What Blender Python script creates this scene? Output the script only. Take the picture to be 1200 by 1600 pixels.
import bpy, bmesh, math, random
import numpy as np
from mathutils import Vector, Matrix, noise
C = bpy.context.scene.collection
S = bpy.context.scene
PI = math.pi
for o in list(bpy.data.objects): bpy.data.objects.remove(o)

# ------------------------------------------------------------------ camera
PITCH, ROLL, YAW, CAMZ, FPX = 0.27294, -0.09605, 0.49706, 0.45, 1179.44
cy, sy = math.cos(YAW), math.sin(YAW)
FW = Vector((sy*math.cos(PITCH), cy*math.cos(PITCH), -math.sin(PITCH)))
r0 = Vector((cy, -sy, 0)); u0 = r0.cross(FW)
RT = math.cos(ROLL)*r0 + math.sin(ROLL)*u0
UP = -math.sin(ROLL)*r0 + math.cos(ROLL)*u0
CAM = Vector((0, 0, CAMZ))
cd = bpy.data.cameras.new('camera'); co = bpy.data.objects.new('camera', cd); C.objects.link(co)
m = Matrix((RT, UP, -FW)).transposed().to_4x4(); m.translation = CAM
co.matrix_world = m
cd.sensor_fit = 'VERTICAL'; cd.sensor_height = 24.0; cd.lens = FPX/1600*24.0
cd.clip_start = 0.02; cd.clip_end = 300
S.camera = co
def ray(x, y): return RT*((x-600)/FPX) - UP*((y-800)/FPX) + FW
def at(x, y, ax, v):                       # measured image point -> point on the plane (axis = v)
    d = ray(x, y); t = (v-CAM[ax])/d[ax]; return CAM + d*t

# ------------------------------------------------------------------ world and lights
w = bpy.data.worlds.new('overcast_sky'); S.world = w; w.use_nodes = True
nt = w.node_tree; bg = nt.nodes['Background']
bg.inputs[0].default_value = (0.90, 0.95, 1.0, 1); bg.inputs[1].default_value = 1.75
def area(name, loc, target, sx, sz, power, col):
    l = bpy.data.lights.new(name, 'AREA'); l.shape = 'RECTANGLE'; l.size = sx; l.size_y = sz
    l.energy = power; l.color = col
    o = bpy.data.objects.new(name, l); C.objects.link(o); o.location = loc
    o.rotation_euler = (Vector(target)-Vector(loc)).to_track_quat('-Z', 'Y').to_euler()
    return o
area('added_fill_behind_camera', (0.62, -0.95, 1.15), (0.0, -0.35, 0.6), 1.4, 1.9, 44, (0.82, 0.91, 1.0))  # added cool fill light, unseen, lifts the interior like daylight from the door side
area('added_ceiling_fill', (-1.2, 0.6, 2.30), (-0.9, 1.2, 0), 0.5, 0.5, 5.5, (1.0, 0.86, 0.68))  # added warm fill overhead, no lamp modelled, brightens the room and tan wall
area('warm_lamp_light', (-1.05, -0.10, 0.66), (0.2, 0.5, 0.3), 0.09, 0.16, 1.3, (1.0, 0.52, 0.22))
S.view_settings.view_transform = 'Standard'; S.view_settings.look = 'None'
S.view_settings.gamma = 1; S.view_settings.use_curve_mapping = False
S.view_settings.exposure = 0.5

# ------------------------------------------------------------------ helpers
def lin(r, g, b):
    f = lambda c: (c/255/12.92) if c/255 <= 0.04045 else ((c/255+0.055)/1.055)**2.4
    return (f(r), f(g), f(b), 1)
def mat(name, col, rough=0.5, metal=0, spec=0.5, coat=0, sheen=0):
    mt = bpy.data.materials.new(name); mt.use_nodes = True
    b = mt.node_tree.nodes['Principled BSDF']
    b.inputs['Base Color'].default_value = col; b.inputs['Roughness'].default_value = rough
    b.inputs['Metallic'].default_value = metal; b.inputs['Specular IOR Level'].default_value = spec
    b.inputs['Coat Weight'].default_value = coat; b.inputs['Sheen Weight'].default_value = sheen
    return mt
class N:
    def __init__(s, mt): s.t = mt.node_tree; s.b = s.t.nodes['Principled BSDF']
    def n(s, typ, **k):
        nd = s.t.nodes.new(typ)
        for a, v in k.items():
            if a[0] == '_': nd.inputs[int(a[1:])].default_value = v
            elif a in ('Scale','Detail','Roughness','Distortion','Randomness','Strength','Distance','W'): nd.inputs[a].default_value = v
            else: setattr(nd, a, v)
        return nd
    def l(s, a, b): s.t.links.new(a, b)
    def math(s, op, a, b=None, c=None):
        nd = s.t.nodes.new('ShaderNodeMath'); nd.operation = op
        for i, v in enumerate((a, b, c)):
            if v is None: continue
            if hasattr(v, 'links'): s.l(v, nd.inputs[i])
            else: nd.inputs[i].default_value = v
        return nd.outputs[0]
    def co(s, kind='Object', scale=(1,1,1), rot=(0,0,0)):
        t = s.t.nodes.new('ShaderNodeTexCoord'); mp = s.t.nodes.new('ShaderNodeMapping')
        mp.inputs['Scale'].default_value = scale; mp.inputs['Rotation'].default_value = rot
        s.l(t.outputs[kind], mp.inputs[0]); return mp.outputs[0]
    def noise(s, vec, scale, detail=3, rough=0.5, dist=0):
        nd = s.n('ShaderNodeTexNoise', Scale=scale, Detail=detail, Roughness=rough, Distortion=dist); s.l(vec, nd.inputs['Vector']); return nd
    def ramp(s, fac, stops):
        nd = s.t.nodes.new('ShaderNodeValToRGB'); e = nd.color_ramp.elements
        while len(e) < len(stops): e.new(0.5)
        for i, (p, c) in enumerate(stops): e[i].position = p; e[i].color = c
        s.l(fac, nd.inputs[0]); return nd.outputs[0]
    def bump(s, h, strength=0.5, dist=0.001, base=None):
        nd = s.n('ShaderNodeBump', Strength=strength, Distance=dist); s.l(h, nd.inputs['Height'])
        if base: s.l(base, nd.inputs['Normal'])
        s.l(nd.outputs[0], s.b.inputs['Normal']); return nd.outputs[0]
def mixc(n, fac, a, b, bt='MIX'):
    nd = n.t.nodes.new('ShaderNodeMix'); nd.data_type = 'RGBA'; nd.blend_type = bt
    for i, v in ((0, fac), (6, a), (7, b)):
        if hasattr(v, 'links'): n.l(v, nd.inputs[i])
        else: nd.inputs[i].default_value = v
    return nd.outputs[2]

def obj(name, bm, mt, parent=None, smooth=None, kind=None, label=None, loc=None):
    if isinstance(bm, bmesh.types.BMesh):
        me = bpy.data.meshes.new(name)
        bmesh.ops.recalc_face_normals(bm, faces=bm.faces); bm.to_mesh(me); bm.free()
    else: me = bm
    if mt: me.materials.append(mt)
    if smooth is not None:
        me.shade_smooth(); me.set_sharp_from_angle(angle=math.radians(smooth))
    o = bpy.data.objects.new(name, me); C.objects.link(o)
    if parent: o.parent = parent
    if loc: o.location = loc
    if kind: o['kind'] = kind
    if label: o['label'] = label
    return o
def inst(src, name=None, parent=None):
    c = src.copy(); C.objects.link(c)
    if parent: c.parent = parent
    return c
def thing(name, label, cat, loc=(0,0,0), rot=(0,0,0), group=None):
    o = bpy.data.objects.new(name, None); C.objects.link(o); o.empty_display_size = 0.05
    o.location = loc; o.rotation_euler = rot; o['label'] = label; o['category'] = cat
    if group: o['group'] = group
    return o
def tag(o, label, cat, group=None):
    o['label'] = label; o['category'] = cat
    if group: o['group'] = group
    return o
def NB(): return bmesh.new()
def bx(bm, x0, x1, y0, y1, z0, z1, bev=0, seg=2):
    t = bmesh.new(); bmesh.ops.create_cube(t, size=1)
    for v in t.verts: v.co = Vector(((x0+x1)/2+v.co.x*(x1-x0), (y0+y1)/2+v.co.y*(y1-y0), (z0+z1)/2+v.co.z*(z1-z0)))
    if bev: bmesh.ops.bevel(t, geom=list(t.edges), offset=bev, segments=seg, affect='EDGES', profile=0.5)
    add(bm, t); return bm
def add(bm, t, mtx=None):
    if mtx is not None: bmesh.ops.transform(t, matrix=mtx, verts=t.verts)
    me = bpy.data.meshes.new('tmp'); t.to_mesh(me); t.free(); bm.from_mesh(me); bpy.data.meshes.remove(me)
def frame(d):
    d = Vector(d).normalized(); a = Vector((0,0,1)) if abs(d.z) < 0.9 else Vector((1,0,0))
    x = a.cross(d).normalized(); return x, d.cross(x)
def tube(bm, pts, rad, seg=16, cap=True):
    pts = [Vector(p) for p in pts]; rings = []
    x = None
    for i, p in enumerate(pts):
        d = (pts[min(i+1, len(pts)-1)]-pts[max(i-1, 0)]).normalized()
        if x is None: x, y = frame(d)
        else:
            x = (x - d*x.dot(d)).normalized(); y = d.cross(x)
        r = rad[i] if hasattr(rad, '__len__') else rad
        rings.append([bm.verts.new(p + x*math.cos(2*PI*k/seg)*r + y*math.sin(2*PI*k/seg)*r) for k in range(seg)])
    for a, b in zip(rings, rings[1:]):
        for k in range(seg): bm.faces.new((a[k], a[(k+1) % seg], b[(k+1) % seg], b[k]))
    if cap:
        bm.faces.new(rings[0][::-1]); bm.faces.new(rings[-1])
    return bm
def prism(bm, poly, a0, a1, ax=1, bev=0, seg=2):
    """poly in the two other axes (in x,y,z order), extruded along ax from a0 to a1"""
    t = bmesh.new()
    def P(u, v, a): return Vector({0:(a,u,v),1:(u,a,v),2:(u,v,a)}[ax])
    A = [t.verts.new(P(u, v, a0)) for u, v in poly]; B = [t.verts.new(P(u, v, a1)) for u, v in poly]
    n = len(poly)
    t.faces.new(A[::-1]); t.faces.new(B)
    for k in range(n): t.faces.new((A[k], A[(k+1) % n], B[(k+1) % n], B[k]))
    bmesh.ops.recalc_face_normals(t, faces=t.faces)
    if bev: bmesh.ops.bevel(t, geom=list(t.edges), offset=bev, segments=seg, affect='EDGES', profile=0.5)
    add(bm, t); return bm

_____

■ **TASK**
Return, please, the lines of the data from the first through the line containing "for o in list(bpy.data.objects): bpy.data.objects.remove(o)", both kept, exactly as they stand and nothing more.

■ **RESULT FOR THIS TASK**
What Blender Python script creates this scene? Output the script only. Take the picture to be 1200 by 1600 pixels.
import bpy, bmesh, math, random
import numpy as np
from mathutils import Vector, Matrix, noise
C = bpy.context.scene.collection
S = bpy.context.scene
PI = math.pi
for o in list(bpy.data.objects): bpy.data.objects.remove(o)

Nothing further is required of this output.